[Records contained in a dataset]
* * * * *

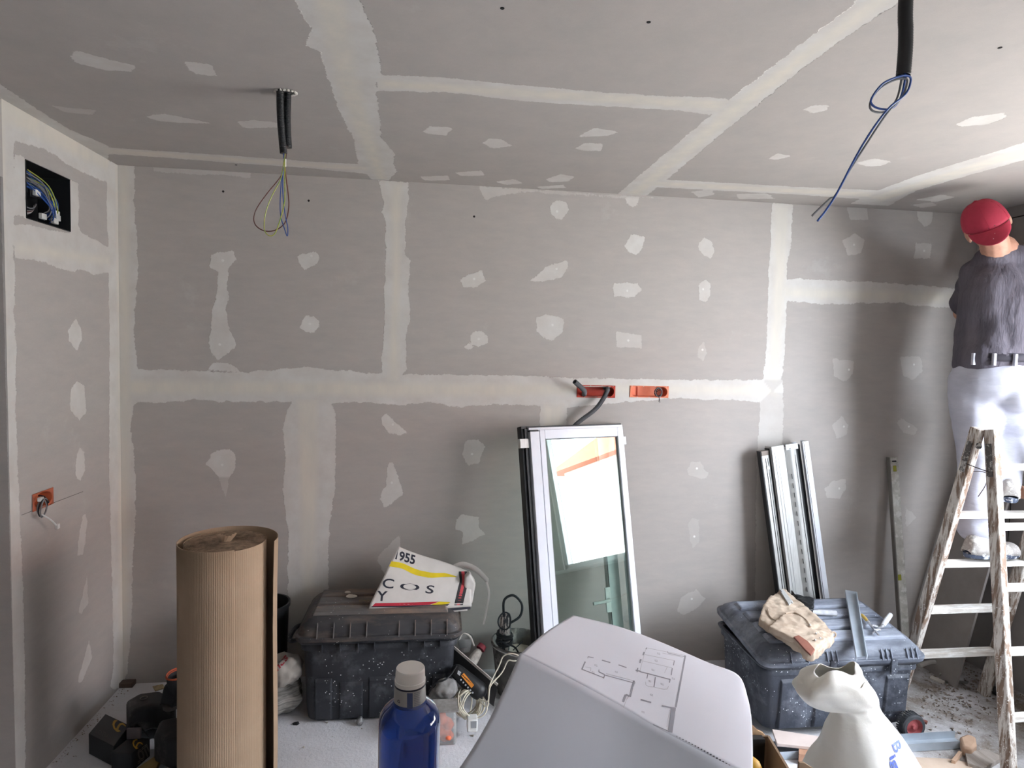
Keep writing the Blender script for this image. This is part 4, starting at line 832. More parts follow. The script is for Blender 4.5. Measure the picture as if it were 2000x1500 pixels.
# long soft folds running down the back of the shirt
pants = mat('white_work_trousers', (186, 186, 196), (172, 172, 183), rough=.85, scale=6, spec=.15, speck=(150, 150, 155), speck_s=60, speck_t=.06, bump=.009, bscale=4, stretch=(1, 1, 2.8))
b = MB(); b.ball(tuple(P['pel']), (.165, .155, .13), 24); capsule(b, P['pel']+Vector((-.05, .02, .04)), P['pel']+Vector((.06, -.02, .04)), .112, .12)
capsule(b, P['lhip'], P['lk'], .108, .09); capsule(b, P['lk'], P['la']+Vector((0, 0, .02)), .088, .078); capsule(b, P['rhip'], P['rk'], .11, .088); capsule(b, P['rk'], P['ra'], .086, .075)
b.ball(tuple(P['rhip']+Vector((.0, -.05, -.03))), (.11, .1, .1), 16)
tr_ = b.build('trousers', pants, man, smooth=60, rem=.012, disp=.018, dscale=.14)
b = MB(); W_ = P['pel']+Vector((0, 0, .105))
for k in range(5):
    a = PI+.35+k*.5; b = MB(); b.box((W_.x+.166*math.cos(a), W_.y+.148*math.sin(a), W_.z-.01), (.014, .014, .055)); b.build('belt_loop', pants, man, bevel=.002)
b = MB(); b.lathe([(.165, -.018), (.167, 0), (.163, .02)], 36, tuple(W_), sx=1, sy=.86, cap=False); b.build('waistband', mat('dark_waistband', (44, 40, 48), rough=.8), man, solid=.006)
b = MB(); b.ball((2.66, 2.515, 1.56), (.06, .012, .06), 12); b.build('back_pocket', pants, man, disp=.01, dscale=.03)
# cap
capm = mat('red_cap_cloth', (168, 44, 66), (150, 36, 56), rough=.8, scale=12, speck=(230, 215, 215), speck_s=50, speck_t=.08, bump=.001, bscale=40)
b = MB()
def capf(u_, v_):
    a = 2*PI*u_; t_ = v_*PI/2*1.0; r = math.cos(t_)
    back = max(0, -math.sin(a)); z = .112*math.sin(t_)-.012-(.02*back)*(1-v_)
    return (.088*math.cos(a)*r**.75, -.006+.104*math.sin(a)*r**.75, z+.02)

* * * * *

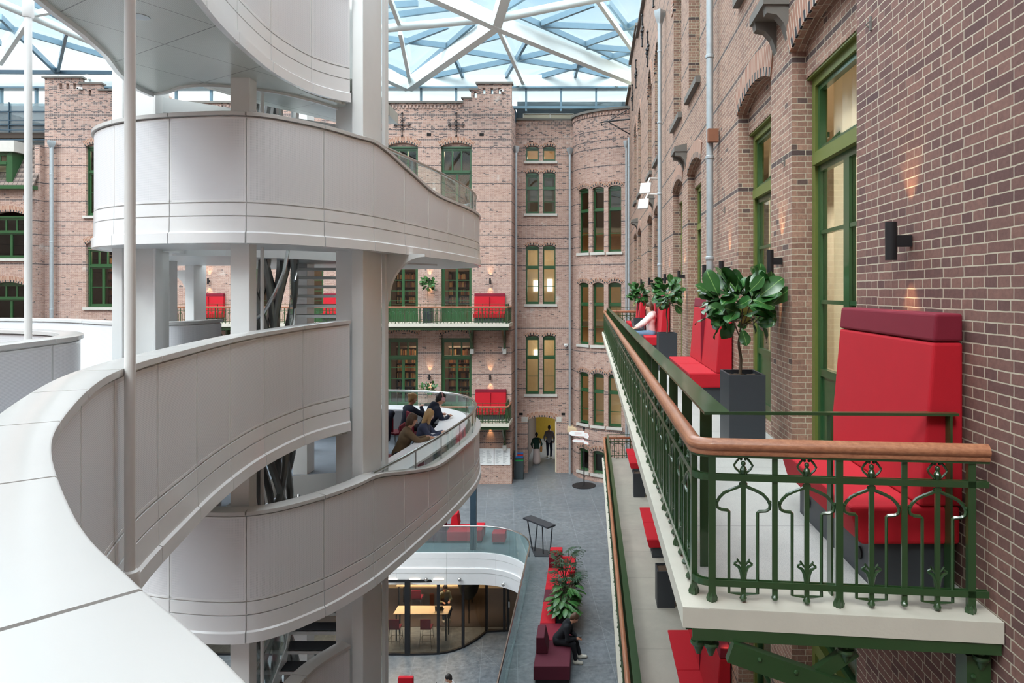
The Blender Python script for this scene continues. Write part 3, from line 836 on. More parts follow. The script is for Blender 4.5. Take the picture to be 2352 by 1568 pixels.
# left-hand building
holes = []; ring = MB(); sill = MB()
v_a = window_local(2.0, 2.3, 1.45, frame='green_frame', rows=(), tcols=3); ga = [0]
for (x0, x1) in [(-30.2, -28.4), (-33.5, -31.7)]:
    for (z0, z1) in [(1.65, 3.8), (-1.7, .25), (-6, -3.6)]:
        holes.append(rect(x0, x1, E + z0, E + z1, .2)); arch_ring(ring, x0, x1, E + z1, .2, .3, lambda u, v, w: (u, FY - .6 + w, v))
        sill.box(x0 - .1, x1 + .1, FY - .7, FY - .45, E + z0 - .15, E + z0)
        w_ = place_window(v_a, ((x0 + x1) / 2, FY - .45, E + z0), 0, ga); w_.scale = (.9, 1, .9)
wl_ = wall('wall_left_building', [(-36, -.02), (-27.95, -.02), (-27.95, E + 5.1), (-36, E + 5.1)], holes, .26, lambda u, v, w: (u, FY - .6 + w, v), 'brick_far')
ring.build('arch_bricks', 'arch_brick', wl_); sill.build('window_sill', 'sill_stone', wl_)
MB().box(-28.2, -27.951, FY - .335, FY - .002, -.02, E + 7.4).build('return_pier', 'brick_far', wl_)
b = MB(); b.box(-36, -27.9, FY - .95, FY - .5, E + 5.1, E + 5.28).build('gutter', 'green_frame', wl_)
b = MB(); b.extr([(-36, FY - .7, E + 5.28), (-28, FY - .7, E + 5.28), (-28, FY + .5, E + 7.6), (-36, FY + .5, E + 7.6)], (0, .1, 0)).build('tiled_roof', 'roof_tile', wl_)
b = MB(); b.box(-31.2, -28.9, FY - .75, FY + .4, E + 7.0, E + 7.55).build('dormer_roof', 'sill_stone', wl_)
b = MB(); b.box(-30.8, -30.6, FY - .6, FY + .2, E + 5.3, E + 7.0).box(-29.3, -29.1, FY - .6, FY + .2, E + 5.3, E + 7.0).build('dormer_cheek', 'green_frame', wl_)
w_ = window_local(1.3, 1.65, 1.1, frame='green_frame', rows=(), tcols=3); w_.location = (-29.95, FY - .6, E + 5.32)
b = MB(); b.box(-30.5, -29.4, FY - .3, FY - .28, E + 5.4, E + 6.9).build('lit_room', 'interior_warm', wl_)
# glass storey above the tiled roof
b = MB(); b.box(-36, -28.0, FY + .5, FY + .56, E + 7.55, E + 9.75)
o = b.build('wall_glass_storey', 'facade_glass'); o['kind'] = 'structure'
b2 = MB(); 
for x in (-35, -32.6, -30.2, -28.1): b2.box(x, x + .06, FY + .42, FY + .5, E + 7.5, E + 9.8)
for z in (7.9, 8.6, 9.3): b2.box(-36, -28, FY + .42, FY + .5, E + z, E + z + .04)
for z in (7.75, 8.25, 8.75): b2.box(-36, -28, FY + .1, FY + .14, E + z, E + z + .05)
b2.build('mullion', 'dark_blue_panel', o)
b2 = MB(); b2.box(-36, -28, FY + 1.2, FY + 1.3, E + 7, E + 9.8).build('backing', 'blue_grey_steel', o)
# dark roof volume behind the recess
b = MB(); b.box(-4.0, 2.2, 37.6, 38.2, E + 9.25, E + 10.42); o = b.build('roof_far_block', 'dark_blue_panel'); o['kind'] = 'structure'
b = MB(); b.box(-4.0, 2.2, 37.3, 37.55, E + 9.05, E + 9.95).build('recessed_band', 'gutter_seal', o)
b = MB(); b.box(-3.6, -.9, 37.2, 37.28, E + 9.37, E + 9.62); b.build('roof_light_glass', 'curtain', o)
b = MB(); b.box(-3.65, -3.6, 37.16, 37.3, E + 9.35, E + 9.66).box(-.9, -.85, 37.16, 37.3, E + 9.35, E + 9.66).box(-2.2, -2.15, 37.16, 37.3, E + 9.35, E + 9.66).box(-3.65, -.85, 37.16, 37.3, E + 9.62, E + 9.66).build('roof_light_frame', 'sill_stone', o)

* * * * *

### Problem to solve
How many lines in the records above contain the word "part"? Reply with the number alone.

### Answer to the exercise
2